» GIVEN EXERCISE: Print again only this span: the line with "mat('black_board', (.0025, .0025, .0025), .6, 0, .15)", the line with "mat('stool_metal', (.0035, .0035, .004), .25, 0, .5)", and all lines between them, exactly as given.

» INFORMATION SHOWN:
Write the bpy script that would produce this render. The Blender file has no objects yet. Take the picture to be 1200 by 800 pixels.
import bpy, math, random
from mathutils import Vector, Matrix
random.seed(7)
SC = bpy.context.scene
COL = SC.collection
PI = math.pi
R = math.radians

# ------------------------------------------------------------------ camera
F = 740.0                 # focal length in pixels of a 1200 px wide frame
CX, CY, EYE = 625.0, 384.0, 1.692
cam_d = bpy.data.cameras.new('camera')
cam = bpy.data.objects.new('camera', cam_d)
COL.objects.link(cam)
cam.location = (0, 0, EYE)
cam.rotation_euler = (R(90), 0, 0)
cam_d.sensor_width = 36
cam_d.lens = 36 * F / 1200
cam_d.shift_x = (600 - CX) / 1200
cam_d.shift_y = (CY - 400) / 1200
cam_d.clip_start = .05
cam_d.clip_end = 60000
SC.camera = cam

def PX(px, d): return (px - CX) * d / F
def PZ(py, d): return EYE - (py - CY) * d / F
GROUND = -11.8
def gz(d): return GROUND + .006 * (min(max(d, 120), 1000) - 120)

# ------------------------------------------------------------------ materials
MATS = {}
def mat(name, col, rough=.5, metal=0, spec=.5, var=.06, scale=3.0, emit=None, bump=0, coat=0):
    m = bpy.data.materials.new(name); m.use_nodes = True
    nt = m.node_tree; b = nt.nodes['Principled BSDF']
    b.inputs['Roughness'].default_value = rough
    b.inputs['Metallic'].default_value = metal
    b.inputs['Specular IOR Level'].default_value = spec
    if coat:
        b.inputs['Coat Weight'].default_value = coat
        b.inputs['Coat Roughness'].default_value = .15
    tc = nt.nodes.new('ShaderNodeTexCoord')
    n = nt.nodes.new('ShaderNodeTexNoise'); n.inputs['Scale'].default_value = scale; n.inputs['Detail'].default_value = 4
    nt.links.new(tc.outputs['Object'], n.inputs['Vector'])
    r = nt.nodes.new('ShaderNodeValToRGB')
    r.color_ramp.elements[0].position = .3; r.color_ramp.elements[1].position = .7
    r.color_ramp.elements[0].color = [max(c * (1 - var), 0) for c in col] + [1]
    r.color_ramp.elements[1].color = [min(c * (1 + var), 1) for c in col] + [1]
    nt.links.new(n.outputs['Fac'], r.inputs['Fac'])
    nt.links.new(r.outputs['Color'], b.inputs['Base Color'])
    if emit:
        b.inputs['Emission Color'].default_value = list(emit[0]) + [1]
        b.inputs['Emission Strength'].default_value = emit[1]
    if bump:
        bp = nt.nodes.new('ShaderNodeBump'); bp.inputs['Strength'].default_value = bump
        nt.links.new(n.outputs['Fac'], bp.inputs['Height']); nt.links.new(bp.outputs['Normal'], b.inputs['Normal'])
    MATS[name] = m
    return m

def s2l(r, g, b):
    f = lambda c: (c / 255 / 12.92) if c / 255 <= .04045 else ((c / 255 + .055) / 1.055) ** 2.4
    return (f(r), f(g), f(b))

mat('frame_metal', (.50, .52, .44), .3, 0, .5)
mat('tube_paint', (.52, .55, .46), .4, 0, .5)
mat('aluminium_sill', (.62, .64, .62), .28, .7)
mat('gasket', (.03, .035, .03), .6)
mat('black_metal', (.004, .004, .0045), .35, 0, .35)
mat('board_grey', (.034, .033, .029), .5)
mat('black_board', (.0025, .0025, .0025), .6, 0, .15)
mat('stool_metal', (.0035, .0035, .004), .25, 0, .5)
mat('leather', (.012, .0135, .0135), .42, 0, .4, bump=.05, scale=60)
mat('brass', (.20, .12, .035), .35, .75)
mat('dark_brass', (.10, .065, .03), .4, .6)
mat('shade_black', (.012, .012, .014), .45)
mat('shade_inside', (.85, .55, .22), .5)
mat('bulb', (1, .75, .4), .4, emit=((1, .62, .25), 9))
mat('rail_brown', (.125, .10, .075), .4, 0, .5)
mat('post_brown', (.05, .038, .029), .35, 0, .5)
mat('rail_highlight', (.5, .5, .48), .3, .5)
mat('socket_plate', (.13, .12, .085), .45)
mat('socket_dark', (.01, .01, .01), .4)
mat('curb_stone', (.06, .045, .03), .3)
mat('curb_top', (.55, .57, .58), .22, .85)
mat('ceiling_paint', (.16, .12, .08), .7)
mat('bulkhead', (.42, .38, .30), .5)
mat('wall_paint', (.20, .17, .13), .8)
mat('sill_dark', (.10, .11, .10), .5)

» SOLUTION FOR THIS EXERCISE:
mat('black_board', (.0025, .0025, .0025), .6, 0, .15)
mat('stool_metal', (.0035, .0035, .004), .25, 0, .5)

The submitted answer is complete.